## Scripts that build scenes

▬▬▬

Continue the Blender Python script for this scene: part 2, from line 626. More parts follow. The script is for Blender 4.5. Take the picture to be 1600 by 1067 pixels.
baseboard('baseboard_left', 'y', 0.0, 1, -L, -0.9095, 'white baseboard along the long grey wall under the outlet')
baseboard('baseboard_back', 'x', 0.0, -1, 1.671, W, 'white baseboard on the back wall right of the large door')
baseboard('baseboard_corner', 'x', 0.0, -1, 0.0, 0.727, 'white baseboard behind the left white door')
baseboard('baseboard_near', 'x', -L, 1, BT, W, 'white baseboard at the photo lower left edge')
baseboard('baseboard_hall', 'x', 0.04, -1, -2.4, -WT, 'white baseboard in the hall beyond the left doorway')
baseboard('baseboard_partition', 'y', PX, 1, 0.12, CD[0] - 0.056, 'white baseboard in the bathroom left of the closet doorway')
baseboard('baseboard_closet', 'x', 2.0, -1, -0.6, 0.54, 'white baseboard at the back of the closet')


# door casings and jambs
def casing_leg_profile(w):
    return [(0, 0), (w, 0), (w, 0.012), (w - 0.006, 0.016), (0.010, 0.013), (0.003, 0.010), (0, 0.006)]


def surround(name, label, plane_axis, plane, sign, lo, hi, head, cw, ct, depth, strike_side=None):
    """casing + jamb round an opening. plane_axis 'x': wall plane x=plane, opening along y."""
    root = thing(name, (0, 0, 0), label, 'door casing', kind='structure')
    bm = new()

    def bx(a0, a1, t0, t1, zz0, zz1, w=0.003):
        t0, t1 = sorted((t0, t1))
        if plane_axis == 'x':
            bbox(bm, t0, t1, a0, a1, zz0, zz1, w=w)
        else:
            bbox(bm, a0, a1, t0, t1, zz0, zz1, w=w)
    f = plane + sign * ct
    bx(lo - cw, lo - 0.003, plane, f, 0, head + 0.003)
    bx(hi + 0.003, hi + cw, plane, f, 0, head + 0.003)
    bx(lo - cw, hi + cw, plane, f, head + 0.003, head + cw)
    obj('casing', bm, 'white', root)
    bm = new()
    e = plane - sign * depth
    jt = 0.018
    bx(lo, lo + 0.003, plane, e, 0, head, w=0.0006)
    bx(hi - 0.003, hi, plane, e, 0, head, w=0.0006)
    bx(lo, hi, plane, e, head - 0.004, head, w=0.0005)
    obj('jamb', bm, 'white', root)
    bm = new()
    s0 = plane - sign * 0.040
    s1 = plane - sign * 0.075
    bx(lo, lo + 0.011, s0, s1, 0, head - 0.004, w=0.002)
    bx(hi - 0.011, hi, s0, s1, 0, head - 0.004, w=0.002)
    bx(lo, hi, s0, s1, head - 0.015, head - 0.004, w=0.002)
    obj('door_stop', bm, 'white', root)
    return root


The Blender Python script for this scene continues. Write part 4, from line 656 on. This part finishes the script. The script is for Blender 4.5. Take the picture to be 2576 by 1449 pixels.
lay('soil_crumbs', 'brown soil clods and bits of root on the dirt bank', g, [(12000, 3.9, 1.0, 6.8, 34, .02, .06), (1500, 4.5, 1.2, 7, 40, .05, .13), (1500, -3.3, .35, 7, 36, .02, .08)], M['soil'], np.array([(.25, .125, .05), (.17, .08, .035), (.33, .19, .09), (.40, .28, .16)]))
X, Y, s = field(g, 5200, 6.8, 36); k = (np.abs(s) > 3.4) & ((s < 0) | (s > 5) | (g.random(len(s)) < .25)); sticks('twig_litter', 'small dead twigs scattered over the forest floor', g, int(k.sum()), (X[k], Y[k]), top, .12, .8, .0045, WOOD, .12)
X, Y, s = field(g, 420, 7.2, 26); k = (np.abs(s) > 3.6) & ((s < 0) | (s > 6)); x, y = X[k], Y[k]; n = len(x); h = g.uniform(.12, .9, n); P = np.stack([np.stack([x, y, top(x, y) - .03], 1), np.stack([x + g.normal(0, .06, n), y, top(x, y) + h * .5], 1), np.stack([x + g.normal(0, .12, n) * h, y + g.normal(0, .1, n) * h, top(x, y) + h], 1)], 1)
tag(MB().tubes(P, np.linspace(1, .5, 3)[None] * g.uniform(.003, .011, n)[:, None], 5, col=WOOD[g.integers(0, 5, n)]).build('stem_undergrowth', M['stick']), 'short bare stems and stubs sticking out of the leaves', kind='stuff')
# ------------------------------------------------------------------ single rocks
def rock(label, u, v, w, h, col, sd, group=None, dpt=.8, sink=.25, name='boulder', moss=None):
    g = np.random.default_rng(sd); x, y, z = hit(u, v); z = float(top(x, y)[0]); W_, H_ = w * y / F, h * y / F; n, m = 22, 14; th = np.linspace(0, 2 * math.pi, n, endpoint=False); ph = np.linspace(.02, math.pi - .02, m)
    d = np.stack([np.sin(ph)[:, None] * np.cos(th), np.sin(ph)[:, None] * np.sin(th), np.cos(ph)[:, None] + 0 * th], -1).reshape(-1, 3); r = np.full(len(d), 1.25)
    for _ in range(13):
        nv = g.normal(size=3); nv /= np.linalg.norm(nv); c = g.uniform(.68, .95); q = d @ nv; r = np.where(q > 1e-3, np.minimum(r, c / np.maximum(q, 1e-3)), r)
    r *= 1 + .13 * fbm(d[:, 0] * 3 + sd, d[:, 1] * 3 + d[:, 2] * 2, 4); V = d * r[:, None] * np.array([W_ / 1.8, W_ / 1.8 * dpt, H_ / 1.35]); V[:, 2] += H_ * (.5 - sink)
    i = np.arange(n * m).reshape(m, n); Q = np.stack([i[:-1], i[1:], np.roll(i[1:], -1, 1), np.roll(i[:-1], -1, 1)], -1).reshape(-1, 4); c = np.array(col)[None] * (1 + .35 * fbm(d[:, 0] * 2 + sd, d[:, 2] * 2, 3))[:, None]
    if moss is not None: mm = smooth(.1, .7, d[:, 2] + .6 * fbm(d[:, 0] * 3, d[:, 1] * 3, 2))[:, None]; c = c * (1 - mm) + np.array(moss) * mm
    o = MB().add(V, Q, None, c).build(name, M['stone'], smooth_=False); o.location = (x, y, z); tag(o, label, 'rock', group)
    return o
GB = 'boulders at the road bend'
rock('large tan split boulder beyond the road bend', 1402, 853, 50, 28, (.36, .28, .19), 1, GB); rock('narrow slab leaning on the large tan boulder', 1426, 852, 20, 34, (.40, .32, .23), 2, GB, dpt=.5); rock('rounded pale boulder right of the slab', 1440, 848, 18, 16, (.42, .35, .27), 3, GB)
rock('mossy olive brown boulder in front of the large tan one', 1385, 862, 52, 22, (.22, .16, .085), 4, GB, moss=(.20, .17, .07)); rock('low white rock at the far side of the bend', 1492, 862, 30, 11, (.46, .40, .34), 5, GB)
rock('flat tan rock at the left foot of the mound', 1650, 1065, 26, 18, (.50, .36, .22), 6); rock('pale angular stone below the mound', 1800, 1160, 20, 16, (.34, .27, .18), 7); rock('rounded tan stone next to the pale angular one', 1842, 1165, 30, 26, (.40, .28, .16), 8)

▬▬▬

## To be done
Every entry should be output exactly as written, please.

## Output of the task
Continue the Blender Python script for this scene: part 2, from line 626. More parts follow. The script is for Blender 4.5. Take the picture to be 1600 by 1067 pixels.
baseboard('baseboard_left', 'y', 0.0, 1, -L, -0.9095, 'white baseboard along the long grey wall under the outlet')
baseboard('baseboard_back', 'x', 0.0, -1, 1.671, W, 'white baseboard on the back wall right of the large door')
baseboard('baseboard_corner', 'x', 0.0, -1, 0.0, 0.727, 'white baseboard behind the left white door')
baseboard('baseboard_near', 'x', -L, 1, BT, W, 'white baseboard at the photo lower left edge')
baseboard('baseboard_hall', 'x', 0.04, -1, -2.4, -WT, 'white baseboard in the hall beyond the left doorway')
baseboard('baseboard_partition', 'y', PX, 1, 0.12, CD[0] - 0.056, 'white baseboard in the bathroom left of the closet doorway')
baseboard('baseboard_closet', 'x', 2.0, -1, -0.6, 0.54, 'white baseboard at the back of the closet')


# door casings and jambs
def casing_leg_profile(w):
    return [(0, 0), (w, 0), (w, 0.012), (w - 0.006, 0.016), (0.010, 0.013), (0.003, 0.010), (0, 0.006)]


def surround(name, label, plane_axis, plane, sign, lo, hi, head, cw, ct, depth, strike_side=None):
    """casing + jamb round an opening. plane_axis 'x': wall plane x=plane, opening along y."""
    root = thing(name, (0, 0, 0), label, 'door casing', kind='structure')
    bm = new()

    def bx(a0, a1, t0, t1, zz0, zz1, w=0.003):
        t0, t1 = sorted((t0, t1))
        if plane_axis == 'x':
            bbox(bm, t0, t1, a0, a1, zz0, zz1, w=w)
        else:
            bbox(bm, a0, a1, t0, t1, zz0, zz1, w=w)
    f = plane + sign * ct
    bx(lo - cw, lo - 0.003, plane, f, 0, head + 0.003)
    bx(hi + 0.003, hi + cw, plane, f, 0, head + 0.003)
    bx(lo - cw, hi + cw, plane, f, head + 0.003, head + cw)
    obj('casing', bm, 'white', root)
    bm = new()
    e = plane - sign * depth
    jt = 0.018
    bx(lo, lo + 0.003, plane, e, 0, head, w=0.0006)
    bx(hi - 0.003, hi, plane, e, 0, head, w=0.0006)
    bx(lo, hi, plane, e, head - 0.004, head, w=0.0005)
    obj('jamb', bm, 'white', root)
    bm = new()
    s0 = plane - sign * 0.040
    s1 = plane - sign * 0.075
    bx(lo, lo + 0.011, s0, s1, 0, head - 0.004, w=0.002)
    bx(hi - 0.011, hi, s0, s1, 0, head - 0.004, w=0.002)
    bx(lo, hi, s0, s1, head - 0.015, head - 0.004, w=0.002)
    obj('door_stop', bm, 'white', root)
    return root


The Blender Python script for this scene continues. Write part 4, from line 656 on. This part finishes the script. The script is for Blender 4.5. Take the picture to be 2576 by 1449 pixels.
lay('soil_crumbs', 'brown soil clods and bits of root on the dirt bank', g, [(12000, 3.9, 1.0, 6.8, 34, .02, .06), (1500, 4.5, 1.2, 7, 40, .05, .13), (1500, -3.3, .35, 7, 36, .02, .08)], M['soil'], np.array([(.25, .125, .05), (.17, .08, .035), (.33, .19, .09), (.40, .28, .16)]))
X, Y, s = field(g, 5200, 6.8, 36); k = (np.abs(s) > 3.4) & ((s < 0) | (s > 5) | (g.random(len(s)) < .25)); sticks('twig_litter', 'small dead twigs scattered over the forest floor', g, int(k.sum()), (X[k], Y[k]), top, .12, .8, .0045, WOOD, .12)
X, Y, s = field(g, 420, 7.2, 26); k = (np.abs(s) > 3.6) & ((s < 0) | (s > 6)); x, y = X[k], Y[k]; n = len(x); h = g.uniform(.12, .9, n); P = np.stack([np.stack([x, y, top(x, y) - .03], 1), np.stack([x + g.normal(0, .06, n), y, top(x, y) + h * .5], 1), np.stack([x + g.normal(0, .12, n) * h, y + g.normal(0, .1, n) * h, top(x, y) + h], 1)], 1)
tag(MB().tubes(P, np.linspace(1, .5, 3)[None] * g.uniform(.003, .011, n)[:, None], 5, col=WOOD[g.integers(0, 5, n)]).build('stem_undergrowth', M['stick']), 'short bare stems and stubs sticking out of the leaves', kind='stuff')
# ------------------------------------------------------------------ single rocks
def rock(label, u, v, w, h, col, sd, group=None, dpt=.8, sink=.25, name='boulder', moss=None):
    g = np.random.default_rng(sd); x, y, z = hit(u, v); z = float(top(x, y)[0]); W_, H_ = w * y / F, h * y / F; n, m = 22, 14; th = np.linspace(0, 2 * math.pi, n, endpoint=False); ph = np.linspace(.02, math.pi - .02, m)
    d = np.stack([np.sin(ph)[:, None] * np.cos(th), np.sin(ph)[:, None] * np.sin(th), np.cos(ph)[:, None] + 0 * th], -1).reshape(-1, 3); r = np.full(len(d), 1.25)
    for _ in range(13):
        nv = g.normal(size=3); nv /= np.linalg.norm(nv); c = g.uniform(.68, .95); q = d @ nv; r = np.where(q > 1e-3, np.minimum(r, c / np.maximum(q, 1e-3)), r)
    r *= 1 + .13 * fbm(d[:, 0] * 3 + sd, d[:, 1] * 3 + d[:, 2] * 2, 4); V = d * r[:, None] * np.array([W_ / 1.8, W_ / 1.8 * dpt, H_ / 1.35]); V[:, 2] += H_ * (.5 - sink)
    i = np.arange(n * m).reshape(m, n); Q = np.stack([i[:-1], i[1:], np.roll(i[1:], -1, 1), np.roll(i[:-1], -1, 1)], -1).reshape(-1, 4); c = np.array(col)[None] * (1 + .35 * fbm(d[:, 0] * 2 + sd, d[:, 2] * 2, 3))[:, None]
    if moss is not None: mm = smooth(.1, .7, d[:, 2] + .6 * fbm(d[:, 0] * 3, d[:, 1] * 3, 2))[:, None]; c = c * (1 - mm) + np.array(moss) * mm
    o = MB().add(V, Q, None, c).build(name, M['stone'], smooth_=False); o.location = (x, y, z); tag(o, label, 'rock', group)
    return o
GB = 'boulders at the road bend'
rock('large tan split boulder beyond the road bend', 1402, 853, 50, 28, (.36, .28, .19), 1, GB); rock('narrow slab leaning on the large tan boulder', 1426, 852, 20, 34, (.40, .32, .23), 2, GB, dpt=.5); rock('rounded pale boulder right of the slab', 1440, 848, 18, 16, (.42, .35, .27), 3, GB)
rock('mossy olive brown boulder in front of the large tan one', 1385, 862, 52, 22, (.22, .16, .085), 4, GB, moss=(.20, .17, .07)); rock('low white rock at the far side of the bend', 1492, 862, 30, 11, (.46, .40, .34), 5, GB)
rock('flat tan rock at the left foot of the mound', 1650, 1065, 26, 18, (.50, .36, .22), 6); rock('pale angular stone below the mound', 1800, 1160, 20, 16, (.34, .27, .18), 7); rock('rounded tan stone next to the pale angular one', 1842, 1165, 30, 26, (.40, .28, .16), 8)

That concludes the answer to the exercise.